Timing Advance Estimation in Low Earth Orbit Satellite Networks (2404.08960v1)

Abstract: Low earth orbit (LEO) satellite communication based on 3GPP standard is seen as a promising solution to rolling out communication services in areas without terrestrial base stations. However, due to the fast movement of satellites and large beam footprint size, the existing 5G timing advance (TA) estimation mechanism cannot be directly applied when global navigation satellite system is unavailable. In this article, an enhanced TA estimation approach is proposed for LEO satellite communication networks. Specifically, a user-side time-frequency pre-compensation method is introduced at first, which leverages frequency offset measurement on synchronization signal blocks broadcasted by satellites in initial cell search phase.

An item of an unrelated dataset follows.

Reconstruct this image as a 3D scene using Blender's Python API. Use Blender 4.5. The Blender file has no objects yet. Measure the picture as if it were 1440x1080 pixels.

For the random access phase, the upper bound of inter-preamble interference incurred by partial-period cross-correlation operations is derived for a preamble format advised by 3GPP, and it is shown that the interference level is closely related to the square of the number of such operations. Inspired by this result, a cyclic prefix free preamble format is further designed, which features extended guard time, differential power allocation and flexible preamble structure. Numerical results show that our proposal can reduce the missed detection rate of preamble within a beam. Particularly, the missed detection rates of preamble under 32, 48, and 64 users are lower than 1% when SNR = -6 dB, which is a significant improvement compared to baselines. In addition, our proposal can limit the TA estimation error of the detected users to the time length of 25 time-domain sampling points when the subcarrier spacing is 30 kHz and operation frequency is 27 GHz.